### Instructions to follow
Without the pictures, can you quote each line below exactly?

-------- Collected material --------

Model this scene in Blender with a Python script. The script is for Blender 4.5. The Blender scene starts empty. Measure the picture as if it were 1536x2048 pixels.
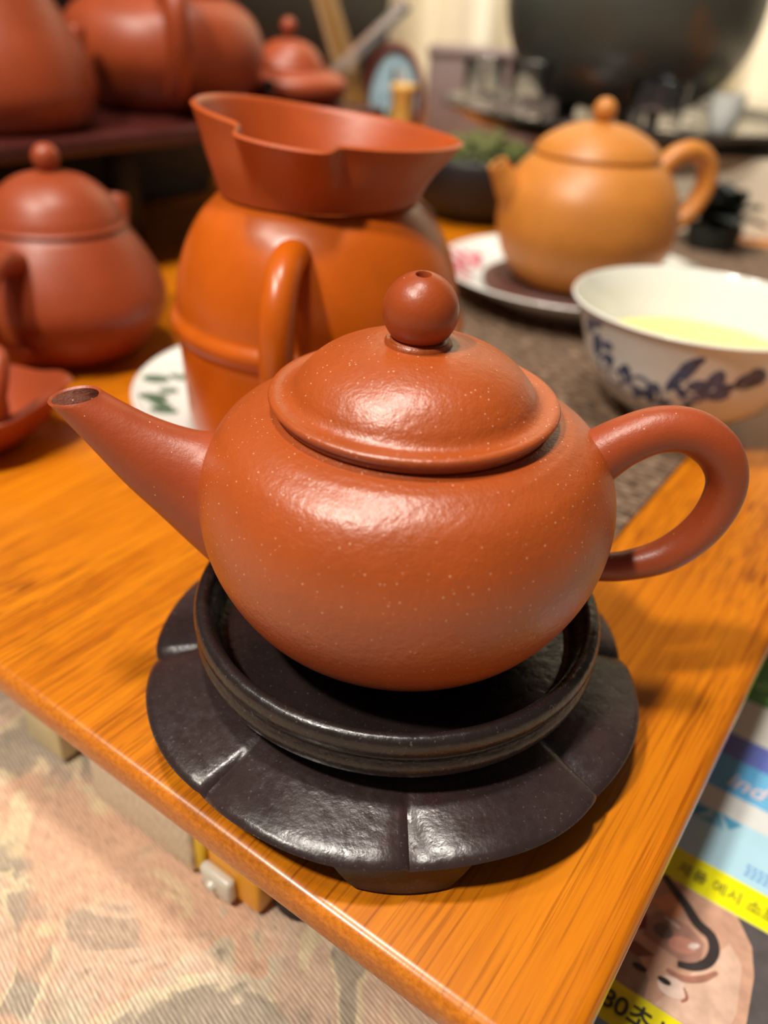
import bpy, bmesh, math, random
from mathutils import Vector, Matrix
random.seed(4)
S = bpy.context.scene
COL = S.collection
PI = math.pi

# ------------------------------------------------------------------ camera, world, lamps, exposure
cam = bpy.data.cameras.new('camera')
co = bpy.data.objects.new('camera', cam)
COL.objects.link(co)
cam.sensor_fit = 'HORIZONTAL'
cam.sensor_width = 36.0
cam.lens = 1626.86 / 1536 * 36.0
cam.clip_start = 0.005
p, r = 0.5621, 0.0609
f = Vector((0, math.cos(p), -math.sin(p)))
u0 = Vector((1, 0, 0)).cross(f)
X = math.cos(r) * Vector((1, 0, 0)) + math.sin(r) * u0
U = -math.sin(r) * Vector((1, 0, 0)) + math.cos(r) * u0
M = Matrix((X, U, -f)).transposed().to_4x4()
M.translation = Vector((-0.0040, -0.1366, 0.1337))
co.matrix_world = M
cam.dof.use_dof = True
cam.dof.focus_distance = 0.145
cam.dof.aperture_fstop = 12.0
S.camera = co

S.view_settings.view_transform = 'Standard'
S.view_settings.look = 'None'
S.view_settings.gamma = 1
S.view_settings.use_curve_mapping = False
S.view_settings.exposure = 0.05

w = bpy.data.worlds.new('room_light')
S.world = w
w.use_nodes = True
bg = w.node_tree.nodes['Background']
bg.inputs[0].default_value = (1.0, 0.92, 0.83, 1)
bg.inputs[1].default_value = 0.075


def lamp(name, loc, size, power, col, target=(0, 0.03, 0.04)):
    d = bpy.data.lights.new(name, 'AREA')
    d.shape = 'DISK'
    d.size = size
    d.energy = power
    d.color = col
    o = bpy.data.objects.new(name, d)
    COL.objects.link(o)
    o.location = loc
    v = Vector(target) - Vector(loc)
    o.rotation_euler = v.to_track_quat('-Z', 'Y').to_euler()
    return o


lamp('ceiling_lamp', (-0.66, -0.08, 1.06), 0.10, 3.0, (1.0, 0.92, 0.81))
lamp('ceiling_lamp', (-0.48, -0.40, 1.10), 0.09, 13.0, (1.0, 0.92, 0.81))
lamp('ceiling_lamp', (-0.12, -0.04, 1.20), 0.12, 9.0, (1.0, 0.92, 0.82))
lamp('curtain_fill_light', (-0.02, 0.50, 0.95), 0.12, 3.4, (1.0, 0.92, 0.80), (0.22, 0.92, 0.12)).data.spread = math.radians(95)  # added fill light that brightens the curtain and side-lights its folds


# ------------------------------------------------------------------ helpers
def tag(o, label=None, cat=None, group=None, kind=None):
    if label: o['label'] = label
    if cat: o['category'] = cat
    if group: o['group'] = group
    if kind: o['kind'] = kind
    return o


def empty(name, loc, label, cat, rz=0.0, group=None):
    o = bpy.data.objects.new(name, None)
    o.empty_display_size = 0.01
    COL.objects.link(o)
    o.location = loc
    o.rotation_euler = (0, 0, rz)
    return tag(o, label, cat, group)


def mesh(name, verts, faces, mat, parent=None, smooth=True, loc=None, rot=None):
    me = bpy.data.meshes.new(name)
    me.from_pydata([tuple(v) for v in verts], [], faces)
    me.update()
    if mat: me.materials.append(mat)
    bm = bmesh.new(); bm.from_mesh(me)
    bmesh.ops.recalc_face_normals(bm, faces=bm.faces)
    bm.to_mesh(me); bm.free()
    if smooth:
        for q in me.polygons: q.use_smooth = True
        if hasattr(me, 'set_sharp_from_angle'): me.set_sharp_from_angle(angle=math.radians(50))
    o = bpy.data.objects.new(name, me)
    COL.objects.link(o)
    if parent: o.parent = parent
    if loc: o.location = loc
    if rot: o.rotation_euler = rot
    return o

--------

### Exercise answer
Model this scene in Blender with a Python script. The script is for Blender 4.5. The Blender scene starts empty. Measure the picture as if it were 1536x2048 pixels.
import bpy, bmesh, math, random
from mathutils import Vector, Matrix
random.seed(4)
S = bpy.context.scene
COL = S.collection
PI = math.pi

# ------------------------------------------------------------------ camera, world, lamps, exposure
cam = bpy.data.cameras.new('camera')
co = bpy.data.objects.new('camera', cam)
COL.objects.link(co)
cam.sensor_fit = 'HORIZONTAL'
cam.sensor_width = 36.0
cam.lens = 1626.86 / 1536 * 36.0
cam.clip_start = 0.005
p, r = 0.5621, 0.0609
f = Vector((0, math.cos(p), -math.sin(p)))
u0 = Vector((1, 0, 0)).cross(f)
X = math.cos(r) * Vector((1, 0, 0)) + math.sin(r) * u0
U = -math.sin(r) * Vector((1, 0, 0)) + math.cos(r) * u0
M = Matrix((X, U, -f)).transposed().to_4x4()
M.translation = Vector((-0.0040, -0.1366, 0.1337))
co.matrix_world = M
cam.dof.use_dof = True
cam.dof.focus_distance = 0.145
cam.dof.aperture_fstop = 12.0
S.camera = co

S.view_settings.view_transform = 'Standard'
S.view_settings.look = 'None'
S.view_settings.gamma = 1
S.view_settings.use_curve_mapping = False
S.view_settings.exposure = 0.05

w = bpy.data.worlds.new('room_light')
S.world = w
w.use_nodes = True
bg = w.node_tree.nodes['Background']
bg.inputs[0].default_value = (1.0, 0.92, 0.83, 1)
bg.inputs[1].default_value = 0.075


def lamp(name, loc, size, power, col, target=(0, 0.03, 0.04)):
    d = bpy.data.lights.new(name, 'AREA')
    d.shape = 'DISK'
    d.size = size
    d.energy = power
    d.color = col
    o = bpy.data.objects.new(name, d)
    COL.objects.link(o)
    o.location = loc
    v = Vector(target) - Vector(loc)
    o.rotation_euler = v.to_track_quat('-Z', 'Y').to_euler()
    return o


lamp('ceiling_lamp', (-0.66, -0.08, 1.06), 0.10, 3.0, (1.0, 0.92, 0.81))
lamp('ceiling_lamp', (-0.48, -0.40, 1.10), 0.09, 13.0, (1.0, 0.92, 0.81))
lamp('ceiling_lamp', (-0.12, -0.04, 1.20), 0.12, 9.0, (1.0, 0.92, 0.82))
lamp('curtain_fill_light', (-0.02, 0.50, 0.95), 0.12, 3.4, (1.0, 0.92, 0.80), (0.22, 0.92, 0.12)).data.spread = math.radians(95)  # added fill light that brightens the curtain and side-lights its folds


# ------------------------------------------------------------------ helpers
def tag(o, label=None, cat=None, group=None, kind=None):
    if label: o['label'] = label
    if cat: o['category'] = cat
    if group: o['group'] = group
    if kind: o['kind'] = kind
    return o


def empty(name, loc, label, cat, rz=0.0, group=None):
    o = bpy.data.objects.new(name, None)
    o.empty_display_size = 0.01
    COL.objects.link(o)
    o.location = loc
    o.rotation_euler = (0, 0, rz)
    return tag(o, label, cat, group)


def mesh(name, verts, faces, mat, parent=None, smooth=True, loc=None, rot=None):
    me = bpy.data.meshes.new(name)
    me.from_pydata([tuple(v) for v in verts], [], faces)
    me.update()
    if mat: me.materials.append(mat)
    bm = bmesh.new(); bm.from_mesh(me)
    bmesh.ops.recalc_face_normals(bm, faces=bm.faces)
    bm.to_mesh(me); bm.free()
    if smooth:
        for q in me.polygons: q.use_smooth = True
        if hasattr(me, 'set_sharp_from_angle'): me.set_sharp_from_angle(angle=math.radians(50))
    o = bpy.data.objects.new(name, me)
    COL.objects.link(o)
    if parent: o.parent = parent
    if loc: o.location = loc
    if rot: o.rotation_euler = rot
    return o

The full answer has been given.